-- start GIVEN RECORDS --

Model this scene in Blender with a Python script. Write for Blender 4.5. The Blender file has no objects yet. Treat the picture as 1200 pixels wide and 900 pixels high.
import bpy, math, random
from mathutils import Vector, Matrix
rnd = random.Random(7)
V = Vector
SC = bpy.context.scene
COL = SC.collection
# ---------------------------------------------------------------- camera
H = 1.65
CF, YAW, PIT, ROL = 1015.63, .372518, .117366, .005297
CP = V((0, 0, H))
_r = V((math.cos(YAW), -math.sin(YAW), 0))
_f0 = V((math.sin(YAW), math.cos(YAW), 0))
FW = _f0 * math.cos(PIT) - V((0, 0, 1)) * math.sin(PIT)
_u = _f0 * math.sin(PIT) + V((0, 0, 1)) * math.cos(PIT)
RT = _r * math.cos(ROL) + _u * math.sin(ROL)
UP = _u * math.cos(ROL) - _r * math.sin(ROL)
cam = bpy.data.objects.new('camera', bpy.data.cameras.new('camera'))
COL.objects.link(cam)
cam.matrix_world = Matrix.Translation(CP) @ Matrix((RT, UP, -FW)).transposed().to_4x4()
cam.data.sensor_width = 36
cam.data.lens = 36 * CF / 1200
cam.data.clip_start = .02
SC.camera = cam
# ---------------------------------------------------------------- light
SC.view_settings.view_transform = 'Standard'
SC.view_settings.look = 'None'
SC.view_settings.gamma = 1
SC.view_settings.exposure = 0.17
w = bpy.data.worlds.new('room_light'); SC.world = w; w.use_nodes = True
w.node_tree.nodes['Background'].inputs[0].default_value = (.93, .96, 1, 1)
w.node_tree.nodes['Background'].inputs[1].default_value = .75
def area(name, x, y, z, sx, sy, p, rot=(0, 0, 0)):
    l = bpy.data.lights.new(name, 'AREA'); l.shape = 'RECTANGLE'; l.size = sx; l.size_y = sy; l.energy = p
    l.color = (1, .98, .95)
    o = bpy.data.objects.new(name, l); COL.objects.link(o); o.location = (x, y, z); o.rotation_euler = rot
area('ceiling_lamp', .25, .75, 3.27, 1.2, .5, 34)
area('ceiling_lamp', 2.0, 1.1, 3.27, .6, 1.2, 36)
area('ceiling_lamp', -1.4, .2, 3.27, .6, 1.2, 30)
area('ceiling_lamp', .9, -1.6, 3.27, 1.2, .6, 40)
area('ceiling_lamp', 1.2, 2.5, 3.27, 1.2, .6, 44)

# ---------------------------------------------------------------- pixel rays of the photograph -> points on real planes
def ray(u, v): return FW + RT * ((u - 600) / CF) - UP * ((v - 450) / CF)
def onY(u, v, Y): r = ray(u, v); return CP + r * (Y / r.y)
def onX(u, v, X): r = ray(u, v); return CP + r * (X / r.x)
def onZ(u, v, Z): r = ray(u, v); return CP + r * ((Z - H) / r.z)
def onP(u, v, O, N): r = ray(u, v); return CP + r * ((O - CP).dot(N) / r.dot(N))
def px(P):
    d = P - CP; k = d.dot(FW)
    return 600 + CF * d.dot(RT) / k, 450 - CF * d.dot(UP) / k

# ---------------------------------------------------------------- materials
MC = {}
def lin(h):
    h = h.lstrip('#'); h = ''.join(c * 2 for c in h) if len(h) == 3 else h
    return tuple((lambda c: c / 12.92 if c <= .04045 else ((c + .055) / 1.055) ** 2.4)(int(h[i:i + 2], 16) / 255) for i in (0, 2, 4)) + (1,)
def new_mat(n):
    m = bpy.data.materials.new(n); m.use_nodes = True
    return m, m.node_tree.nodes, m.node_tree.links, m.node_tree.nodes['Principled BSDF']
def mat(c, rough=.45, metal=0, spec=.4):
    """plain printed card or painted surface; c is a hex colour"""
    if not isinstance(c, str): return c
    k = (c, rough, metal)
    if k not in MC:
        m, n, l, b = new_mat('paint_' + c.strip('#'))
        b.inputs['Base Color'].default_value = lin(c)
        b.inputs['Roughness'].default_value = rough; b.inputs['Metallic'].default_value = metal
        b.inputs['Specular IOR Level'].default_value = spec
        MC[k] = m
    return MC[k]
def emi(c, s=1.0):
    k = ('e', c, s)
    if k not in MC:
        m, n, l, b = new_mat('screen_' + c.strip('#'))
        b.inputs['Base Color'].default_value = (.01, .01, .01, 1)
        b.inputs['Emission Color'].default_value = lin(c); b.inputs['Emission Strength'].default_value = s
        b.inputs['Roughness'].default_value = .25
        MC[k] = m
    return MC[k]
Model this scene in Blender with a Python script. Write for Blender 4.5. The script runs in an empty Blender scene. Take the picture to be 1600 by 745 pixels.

-- end GIVEN RECORDS --

WORK REQUIRED >>
Return every entry verbatim.

SOLUTION >>
Model this scene in Blender with a Python script. Write for Blender 4.5. The Blender file has no objects yet. Treat the picture as 1200 pixels wide and 900 pixels high.
import bpy, math, random
from mathutils import Vector, Matrix
rnd = random.Random(7)
V = Vector
SC = bpy.context.scene
COL = SC.collection
# ---------------------------------------------------------------- camera
H = 1.65
CF, YAW, PIT, ROL = 1015.63, .372518, .117366, .005297
CP = V((0, 0, H))
_r = V((math.cos(YAW), -math.sin(YAW), 0))
_f0 = V((math.sin(YAW), math.cos(YAW), 0))
FW = _f0 * math.cos(PIT) - V((0, 0, 1)) * math.sin(PIT)
_u = _f0 * math.sin(PIT) + V((0, 0, 1)) * math.cos(PIT)
RT = _r * math.cos(ROL) + _u * math.sin(ROL)
UP = _u * math.cos(ROL) - _r * math.sin(ROL)
cam = bpy.data.objects.new('camera', bpy.data.cameras.new('camera'))
COL.objects.link(cam)
cam.matrix_world = Matrix.Translation(CP) @ Matrix((RT, UP, -FW)).transposed().to_4x4()
cam.data.sensor_width = 36
cam.data.lens = 36 * CF / 1200
cam.data.clip_start = .02
SC.camera = cam
# ---------------------------------------------------------------- light
SC.view_settings.view_transform = 'Standard'
SC.view_settings.look = 'None'
SC.view_settings.gamma = 1
SC.view_settings.exposure = 0.17
w = bpy.data.worlds.new('room_light'); SC.world = w; w.use_nodes = True
w.node_tree.nodes['Background'].inputs[0].default_value = (.93, .96, 1, 1)
w.node_tree.nodes['Background'].inputs[1].default_value = .75
def area(name, x, y, z, sx, sy, p, rot=(0, 0, 0)):
    l = bpy.data.lights.new(name, 'AREA'); l.shape = 'RECTANGLE'; l.size = sx; l.size_y = sy; l.energy = p
    l.color = (1, .98, .95)
    o = bpy.data.objects.new(name, l); COL.objects.link(o); o.location = (x, y, z); o.rotation_euler = rot
area('ceiling_lamp', .25, .75, 3.27, 1.2, .5, 34)
area('ceiling_lamp', 2.0, 1.1, 3.27, .6, 1.2, 36)
area('ceiling_lamp', -1.4, .2, 3.27, .6, 1.2, 30)
area('ceiling_lamp', .9, -1.6, 3.27, 1.2, .6, 40)
area('ceiling_lamp', 1.2, 2.5, 3.27, 1.2, .6, 44)

# ---------------------------------------------------------------- pixel rays of the photograph -> points on real planes
def ray(u, v): return FW + RT * ((u - 600) / CF) - UP * ((v - 450) / CF)
def onY(u, v, Y): r = ray(u, v); return CP + r * (Y / r.y)
def onX(u, v, X): r = ray(u, v); return CP + r * (X / r.x)
def onZ(u, v, Z): r = ray(u, v); return CP + r * ((Z - H) / r.z)
def onP(u, v, O, N): r = ray(u, v); return CP + r * ((O - CP).dot(N) / r.dot(N))
def px(P):
    d = P - CP; k = d.dot(FW)
    return 600 + CF * d.dot(RT) / k, 450 - CF * d.dot(UP) / k

# ---------------------------------------------------------------- materials
MC = {}
def lin(h):
    h = h.lstrip('#'); h = ''.join(c * 2 for c in h) if len(h) == 3 else h
    return tuple((lambda c: c / 12.92 if c <= .04045 else ((c + .055) / 1.055) ** 2.4)(int(h[i:i + 2], 16) / 255) for i in (0, 2, 4)) + (1,)
def new_mat(n):
    m = bpy.data.materials.new(n); m.use_nodes = True
    return m, m.node_tree.nodes, m.node_tree.links, m.node_tree.nodes['Principled BSDF']
def mat(c, rough=.45, metal=0, spec=.4):
    """plain printed card or painted surface; c is a hex colour"""
    if not isinstance(c, str): return c
    k = (c, rough, metal)
    if k not in MC:
        m, n, l, b = new_mat('paint_' + c.strip('#'))
        b.inputs['Base Color'].default_value = lin(c)
        b.inputs['Roughness'].default_value = rough; b.inputs['Metallic'].default_value = metal
        b.inputs['Specular IOR Level'].default_value = spec
        MC[k] = m
    return MC[k]
def emi(c, s=1.0):
    k = ('e', c, s)
    if k not in MC:
        m, n, l, b = new_mat('screen_' + c.strip('#'))
        b.inputs['Base Color'].default_value = (.01, .01, .01, 1)
        b.inputs['Emission Color'].default_value = lin(c); b.inputs['Emission Strength'].default_value = s
        b.inputs['Roughness'].default_value = .25
        MC[k] = m
    return MC[k]
Model this scene in Blender with a Python script. Write for Blender 4.5. The script runs in an empty Blender scene. Take the picture to be 1600 by 745 pixels.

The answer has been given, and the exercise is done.